§ TASK OBJECTIVE: Omit every picture and return the rest of the data unaltered.
◇ ◇ ◇ ◇ ◇
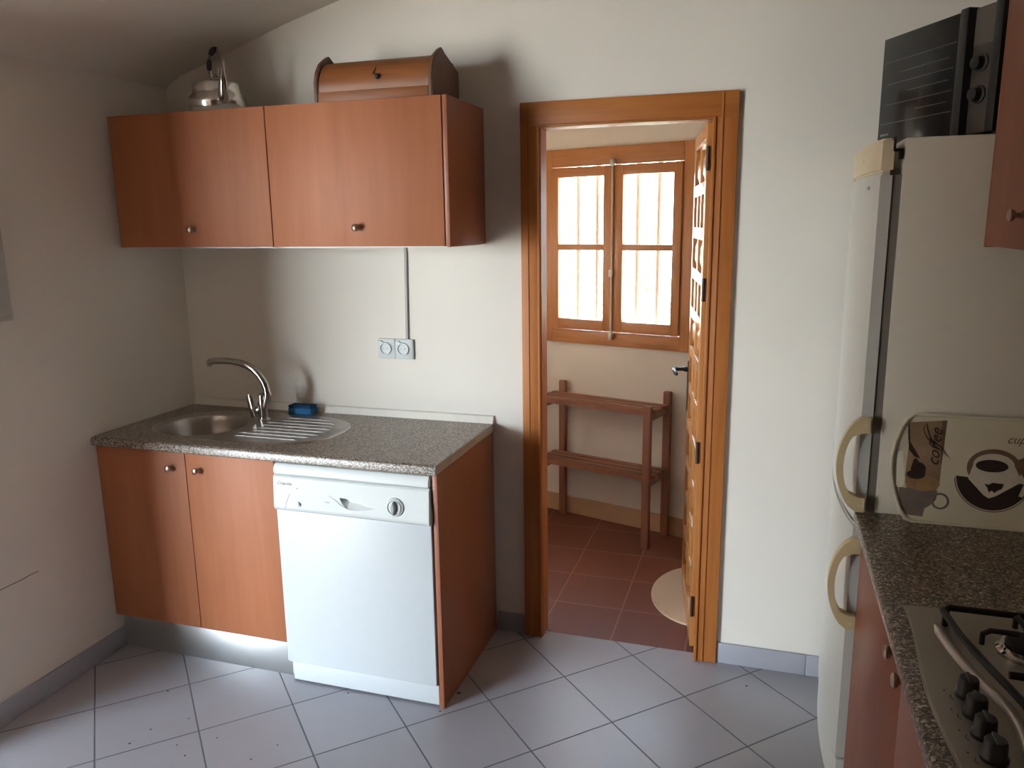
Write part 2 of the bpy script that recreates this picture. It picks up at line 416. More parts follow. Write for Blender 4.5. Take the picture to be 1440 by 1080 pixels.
# ------------------------------------------------------------------ back room
struct(MB().box(.5, .035, -.06, 3.0, 2.2, 0).build('floor_back', M_TERRA))
A = Vector((1.257, 1.472, 0)); D = Vector((.9568, -.2907, 0)); NN = Vector((.2907, .9568, 0))   # wall line, outward normal
def fw(s, off, z): return A + D * s - NN * off + Vector((0, 0, z))      # s along wall, off into the room
def fbox(m, s0, o0, z0, s1, o1, z1, bev=0.):
    return m.hexa([fw(s0, o1, z0), fw(s1, o1, z0), fw(s1, o0, z0), fw(s0, o0, z0), fw(s0, o1, z1), fw(s1, o1, z1), fw(s1, o0, z1), fw(s0, o0, z1)], bev)
WS0, WS1, WZ0, WZ1 = .03, .855, 1.085, 2.005
m = MB()
fbox(m, -.75, -.26, -.06, WS0, 0, 2.75); fbox(m, WS1, -.26, -.06, 1.75, 0, 2.75)
fbox(m, WS0, -.26, -.06, WS1, 0, WZ0); fbox(m, WS0, -.26, WZ1, WS1, 0, 2.75)
struct(m.build('wall_far', M_FARWALL))
m = MB(); m.box(.5, .06, -.06, .62, .40, 2.75); m.box(.5, .66, -.06, .62, 2.2, 2.75); m.box(.5, .40, 1.60, .62, .66, 2.75); m.box(.5, .40, -.06, .62, .66, 1.20)  # unseen opening added to bring more daylight into the back room
struct(m.build('wall_far_left', M_FARWALL))
struct(MB().box(2.86, .06, -.06, 3.0, 1.3, 2.75).build('wall_far_right', M_FARWALL))
struct(MB().box(.5, .06, 2.6, 3.0, 2.2, 2.75).build('ceiling_back', M_FARWALL))
m = MB(); fbox(m, -.7, 0, 0, 1.66, .012, .105, .003)
struct(m.build('baseboard_far', M_SKIRT2))
# wooden window with two sashes
w = bpy.data.objects.new('window_1', None); C.objects.link(w); w.location = fw(.4425, 0, 1.02); w.rotation_euler = (0, 0, math.atan2(D.y, D.x))
w['_org'] = [0., 0., 0.]; struct(w, 'two-sash brown wooden window with iron bars in the back room', 'window')
# local: x along wall, y outward, z up from 1.02
def wb(m, s0, y0, z0, s1, y1, z1, bev=.003): return m.box(s0 - .4425, y0, z0 - 1.02, s1 - .4425, y1, z1 - 1.02, bev)
m = MB(); wb(m, -.045, -.02, 1.022, .055, .015, 2.078); wb(m, .828, -.02, 1.022, .928, .015, 2.078)
wb(m, .03, 0, 1.085, .055, .10, 2.005, 0); wb(m, .828, 0, 1.085, .855, .10, 2.005, 0)
fr = m.build('window_frame', M_WIN, w)
m = MB(); wb(m, .055, -.021, 1.986, .828, .015, 2.078); wb(m, .055, -.021, 1.022, .828, .015, 1.098)
m.build('window_rail', M_WINX, fr)
for (a, b) in ((.058, .441), (.444, .826)):
    m = MB(); ga, gb = (.104, .384) if a < .2 else (.499, .780)
    wb(m, a, -.032, 1.102, ga, .012, 1.982); wb(m, gb, -.032, 1.102, b, .012, 1.982)
    sa = m.build('sash', M_WIN, w)
    m = MB(); wb(m, ga, -.031, 1.102, gb, .011, 1.160); wb(m, ga, -.031, 1.930, gb, .011, 1.982); wb(m, ga, -.028, 1.540, gb, .010, 1.572)
    m.build('sash_rail', M_WINX, sa)
    m = MB(); wb(m, ga - .004, -.012, 1.155, gb + .004, -.008, 1.935, 0); m.build('pane', M_GLASS, sa)
m = MB(); m.tube([(0, -.040, .045), (0, -.040, .985)], .006, 10); m.box(-.012, -.052, .04, .012, -.03, .075, .003); m.box(-.012, -.052, .955, .012, -.03, .99, .003); m.box(-.010, -.06, .38, .010, -.03, .42, .003)
m.build('espagnolette_rod', M_ROD, w)
# iron bars outside
gr = thing('window_grille', 'iron bars outside the back room window', 'window grille', fw(.44, -.20, 1.09), local=True, rot=(0, 0, math.atan2(D.y, D.x)))
for k in range(6):
    s_ = -.335 + k * .125
    MB().tube([(s_, 0, .0), (s_, 0, .92)], .015, 10).build('bar', M_BAR, gr)
MB().box(-.40, -.006, .455, .40, .006, .472, .001).build('crossbar', M_BAR, gr)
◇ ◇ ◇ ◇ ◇
§ EXERCISE OUTPUT:
Write part 2 of the bpy script that recreates this picture. It picks up at line 416. More parts follow. Write for Blender 4.5. Take the picture to be 1440 by 1080 pixels.
# ------------------------------------------------------------------ back room
struct(MB().box(.5, .035, -.06, 3.0, 2.2, 0).build('floor_back', M_TERRA))
A = Vector((1.257, 1.472, 0)); D = Vector((.9568, -.2907, 0)); NN = Vector((.2907, .9568, 0))   # wall line, outward normal
def fw(s, off, z): return A + D * s - NN * off + Vector((0, 0, z))      # s along wall, off into the room
def fbox(m, s0, o0, z0, s1, o1, z1, bev=0.):
    return m.hexa([fw(s0, o1, z0), fw(s1, o1, z0), fw(s1, o0, z0), fw(s0, o0, z0), fw(s0, o1, z1), fw(s1, o1, z1), fw(s1, o0, z1), fw(s0, o0, z1)], bev)
WS0, WS1, WZ0, WZ1 = .03, .855, 1.085, 2.005
m = MB()
fbox(m, -.75, -.26, -.06, WS0, 0, 2.75); fbox(m, WS1, -.26, -.06, 1.75, 0, 2.75)
fbox(m, WS0, -.26, -.06, WS1, 0, WZ0); fbox(m, WS0, -.26, WZ1, WS1, 0, 2.75)
struct(m.build('wall_far', M_FARWALL))
m = MB(); m.box(.5, .06, -.06, .62, .40, 2.75); m.box(.5, .66, -.06, .62, 2.2, 2.75); m.box(.5, .40, 1.60, .62, .66, 2.75); m.box(.5, .40, -.06, .62, .66, 1.20)  # unseen opening added to bring more daylight into the back room
struct(m.build('wall_far_left', M_FARWALL))
struct(MB().box(2.86, .06, -.06, 3.0, 1.3, 2.75).build('wall_far_right', M_FARWALL))
struct(MB().box(.5, .06, 2.6, 3.0, 2.2, 2.75).build('ceiling_back', M_FARWALL))
m = MB(); fbox(m, -.7, 0, 0, 1.66, .012, .105, .003)
struct(m.build('baseboard_far', M_SKIRT2))
# wooden window with two sashes
w = bpy.data.objects.new('window_1', None); C.objects.link(w); w.location = fw(.4425, 0, 1.02); w.rotation_euler = (0, 0, math.atan2(D.y, D.x))
w['_org'] = [0., 0., 0.]; struct(w, 'two-sash brown wooden window with iron bars in the back room', 'window')
# local: x along wall, y outward, z up from 1.02
def wb(m, s0, y0, z0, s1, y1, z1, bev=.003): return m.box(s0 - .4425, y0, z0 - 1.02, s1 - .4425, y1, z1 - 1.02, bev)
m = MB(); wb(m, -.045, -.02, 1.022, .055, .015, 2.078); wb(m, .828, -.02, 1.022, .928, .015, 2.078)
wb(m, .03, 0, 1.085, .055, .10, 2.005, 0); wb(m, .828, 0, 1.085, .855, .10, 2.005, 0)
fr = m.build('window_frame', M_WIN, w)
m = MB(); wb(m, .055, -.021, 1.986, .828, .015, 2.078); wb(m, .055, -.021, 1.022, .828, .015, 1.098)
m.build('window_rail', M_WINX, fr)
for (a, b) in ((.058, .441), (.444, .826)):
    m = MB(); ga, gb = (.104, .384) if a < .2 else (.499, .780)
    wb(m, a, -.032, 1.102, ga, .012, 1.982); wb(m, gb, -.032, 1.102, b, .012, 1.982)
    sa = m.build('sash', M_WIN, w)
    m = MB(); wb(m, ga, -.031, 1.102, gb, .011, 1.160); wb(m, ga, -.031, 1.930, gb, .011, 1.982); wb(m, ga, -.028, 1.540, gb, .010, 1.572)
    m.build('sash_rail', M_WINX, sa)
    m = MB(); wb(m, ga - .004, -.012, 1.155, gb + .004, -.008, 1.935, 0); m.build('pane', M_GLASS, sa)
m = MB(); m.tube([(0, -.040, .045), (0, -.040, .985)], .006, 10); m.box(-.012, -.052, .04, .012, -.03, .075, .003); m.box(-.012, -.052, .955, .012, -.03, .99, .003); m.box(-.010, -.06, .38, .010, -.03, .42, .003)
m.build('espagnolette_rod', M_ROD, w)
# iron bars outside
gr = thing('window_grille', 'iron bars outside the back room window', 'window grille', fw(.44, -.20, 1.09), local=True, rot=(0, 0, math.atan2(D.y, D.x)))
for k in range(6):
    s_ = -.335 + k * .125
    MB().tube([(s_, 0, .0), (s_, 0, .92)], .015, 10).build('bar', M_BAR, gr)
MB().box(-.40, -.006, .455, .40, .006, .472, .001).build('crossbar', M_BAR, gr)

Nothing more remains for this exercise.